___ Supplied data ___
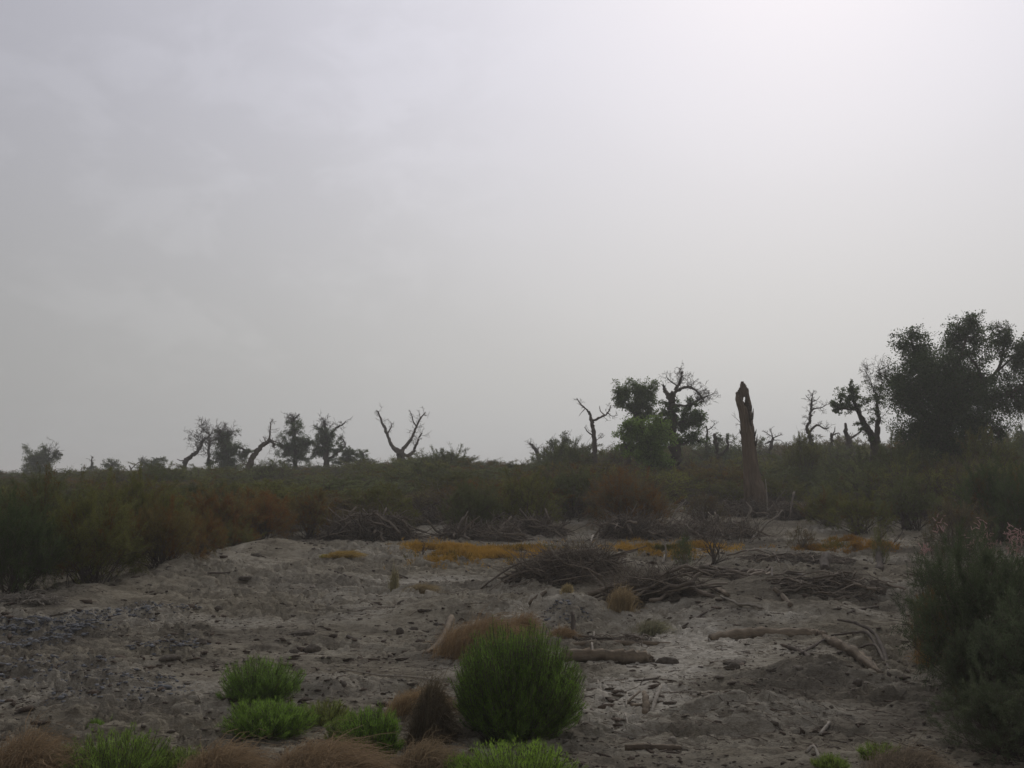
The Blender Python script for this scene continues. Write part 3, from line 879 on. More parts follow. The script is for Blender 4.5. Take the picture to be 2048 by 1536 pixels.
# --- from left to right
tree('dead_tree', 'dark leaning dead trunk at the left edge of the skyline', 'tree', 95, [(9, 962, 3), (8, 952, 3), (0, 943, 2.2), (-8, 938, 1.6)], seed=1, twigs=[(-1, .3, 1, 3, 12, 1)])
tree('poplar_tree', 'round leafy poplar standing alone at the far left of the skyline', 'tree', 105, [(78, 955, 5), (80, 930, 4), (90, 912, 3), (91, 895, 2)],
     [[(82, 930, 3), (66, 915, 2), (60, 908, 1)], [(84, 928, 3), (105, 915, 2), (115, 905, 1)]],
     [(72, 922, 22, 22, 1700), (65, 935, 18, 15, 900), (86, 930, 18, 22, 1100), (80, 948, 22, 10, 700), (112, 917, 8, 12, 260), (75, 908, 14, 10, 400)],
     [(-1, .6, 1, 6, 14, 1), (1, .5, 1, 6, 22, 2)], .12, (.124, .148, .073), seed=2, spread=.72, dens=3.2)
tree('dead_tree', 'thin dead snag with a leafy foot, left of the small round leafy tree', 'tree', 110, [(180, 948, 3), (183, 930, 2.2), (184, 913, 1.2)], [], [(176, 938, 9, 11, 380), (188, 942, 8, 8, 200)], [(-1, .5, 1, 6, 8, 1)], .12, (.119, .143, .073), seed=3)
tree('poplar_tree', 'small round leafy tree between the thin snag and the bowed bare branch', 'tree', 118, [(222, 946, 3), (224, 930, 2)], [], [(222, 929, 16, 9, 800), (208, 942, 15, 8, 500), (236, 940, 12, 8, 300)], [], .13, (.124, .148, .078), seed=4)
tree('dead_tree', 'low bare tree with a thin branch bowed up to the right', 'tree', 108, [(262, 946, 2), (262, 938, 1.8), (258, 931, 1.2)], [[(262, 939, 1.6), (270, 930, 1.3), (281, 922, .8), (284, 914, .5)]], [], [(0, .3, 1, 5, 10, 1)], seed=5)
tree('poplar_tree', 'low broad leafy tree left of the crooked twiggy tree', 'tree', 112, [(306, 948, 3), (308, 930, 2), (312, 918, 1)], [], [(300, 930, 20, 10, 900), (322, 926, 14, 9, 500), (311, 920, 5, 7, 150), (285, 940, 16, 8, 500)], [], .13, (.124, .148, .078), seed=6)
tree('dead_tree', 'crooked dark dead tree with fine twigs, leftmost of the bare trees on the left', 'tree', 88, [(371, 940, 6), (372, 922, 6), (380, 913, 5.5), (392, 906, 4.5), (402, 892, 4), (406, 880, 3.2), (417, 874, 2.6), (421, 868, 2)],
     [[(421, 869, 2), (412, 864, 1.6), (405, 857, 1.2), (396, 852, .8)], [(372, 922, 2.4), (362, 921, 1.5), (354, 918, .8)], [(404, 884, 2), (393, 878, 1.2), (388, 870, .7)]], [],
     [(-1, .5, 1, 22, 26, 2), (0, .2, 1, 10, 18, 2), (2, .3, 1, 6, 18, 2)], bark=M_BARK, seed=7)
tree('dead_tree', 'dead tree with a plain forked Y top just right of the crooked twiggy tree', 'tree', 87, [(419, 945, 4.5), (418, 918, 3.6), (418, 897, 3), (419, 886, 2.6)], [[(419, 888, 2.2), (408, 880, 1.5), (404, 872, .8)], [(419, 888, 2.2), (430, 878, 1.6), (446, 876, 1.1)]],
     [(425, 925, 20, 10, 350)], [(-1, .4, .95, 8, 18, 2), (1, .3, 1, 8, 18, 2), (0, .3, 1, 6, 16, 1)], .11, (.119, .143, .067), seed=8)
tree('poplar_tree', 'leafy poplar with a bare twiggy peak, beside the Y-shaped dead tree', 'tree', 86, [(456, 945, 6), (455, 910, 5), (448, 880, 4), (440, 858, 2)], [[(455, 905, 4), (475, 895, 3), (497, 902, 2)], [(448, 880, 2.5), (460, 870, 1.4), (468, 862, .8)]],
     [(452, 890, 22, 22, 1500), (460, 912, 24, 20, 1500), (440, 908, 16, 18, 800), (493, 903, 12, 9, 420), (476, 915, 16, 12, 600), (450, 930, 28, 10, 700), (445, 872, 14, 10, 320)],
     [(-1, .65, 1, 22, 20, 2), (1, .2, 1, 8, 14, 2)], .095, (.113, .143, .064), seed=9, spread=.66, dens=3.6)
tree('dead_tree', 'bare dead trunk leaning to the right with a drooping broken crown', 'tree', 68, [(488, 955, 8.5), (497, 932, 8), (508, 912, 7), (520, 896, 6), (533, 886, 5), (540, 882, 4)],
     [[(540, 882, 3.2), (540, 866, 2), (541, 852, 1.4), (542, 842, .7)], [(540, 882, 3), (549, 887, 2.2), (545, 893, 1.6), (552, 896, 1)], [(540, 881, 2.2), (552, 884, 1.4), (562, 886, .7)], [(534, 886, 2), (529, 878, 1.2), (526, 873, .7)], [(497, 930, 2), (487, 926, 1.3), (482, 918, .7)]], [],
     [(0, .1, 1, 9, 14, 1), (1, .1, 1, 8, 16, 1), (2, .3, 1, 6, 16, 1), (-1, .75, 1, 5, 12, 1)], bark=M_DEAD, seed=10)
tree('poplar_tree', 'cone-shaped leafy poplar with a dead top, left of a matching pair', 'tree', 84, [(592, 945, 7.5), (591, 915, 6.5), (589, 880, 5), (588, 850, 3.4), (587, 834, 2)], [[(588, 845, 2.4), (580, 838, 1.5), (573, 834, .8)], [(588, 840, 2), (594, 832, 1.3), (600, 828, .7)], [(590, 900, 3), (575, 895, 2), (565, 890, 1)], [(590, 900, 3), (606, 890, 2), (617, 886, 1)]],
     [(590, 868, 17, 18, 1000), (585, 890, 24, 17, 1500), (608, 888, 15, 17, 800), (572, 905, 15, 14, 700), (605, 908, 18, 14, 800), (590, 920, 22, 12, 500), (584, 852, 9, 8, 160)],
     [(-1, .6, 1, 22, 18, 2), (0, .1, 1, 6, 12, 1)], .09, (.107, .143, .064), seed=11, spread=.66, dens=3.6)
tree('poplar_tree', 'leafy poplar with one bare limb hooked up to the right, right of a matching pair', 'tree', 84, [(653, 945, 8.5), (652, 915, 7.5), (651, 880, 5.5), (650, 855, 3.4), (648, 842, 1.8)],
     [[(656, 880, 3.4), (666, 862, 3), (674, 854, 2.6), (684, 850, 2), (692, 842, 1.2)], [(665, 915, 3), (676, 905, 2.4), (690, 892, 2), (687, 880, 1.6), (681, 874, .9)], [(651, 870, 2), (640, 858, 1.2), (632, 852, .7)], [(652, 905, 3), (634, 895, 2)]],
     [(648, 868, 16, 14, 800), (640, 890, 20, 16, 1100), (664, 884, 18, 15, 900), (634, 908, 14, 15, 600), (660, 905, 18, 12, 600), (672, 900, 10, 12, 300)],
     [(0, .3, 1, 9, 13, 1), (-1, .7, 1, 14, 16, 2), (1, .4, 1, 8, 12, 1), (2, .2, 1, 6, 14, 1)], .09, (.107, .143, .058), seed=12, spread=.66, dens=3.6)
tree('poplar_tree', 'low dark leafy tree right of the hooked-limb poplar', 'tree', 82, [(693, 948, 5), (694, 925, 4), (697, 908, 2.5)], [], [(696, 912, 16, 13, 900), (686, 926, 14, 12, 600), (706, 903, 10, 8, 260), (712, 918, 10, 8, 240)], [(-1, .5, 1, 6, 12, 1)], .095, (.107, .131, .064), seed=13)
tree('poplar_tree', 'small feathery leafy tree left of the forked dead tree', 'tree', 90, [(727, 945, 3), (726, 925, 2.5), (726, 905, 1.4)], [], [(726, 912, 12, 9, 420), (720, 924, 13, 8, 380), (734, 926, 10, 8, 240)], [(-1, .4, 1, 6, 10, 1)], .1, (.134, .159, .078), seed=14)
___
Your task >> Return each line of the listing that holds the string "from".

Written answer >>
The Blender Python script for this scene continues. Write part 3, from line 879 on. More parts follow. The script is for Blender 4.5. Take the picture to be 2048 by 1536 pixels.
# --- from left to right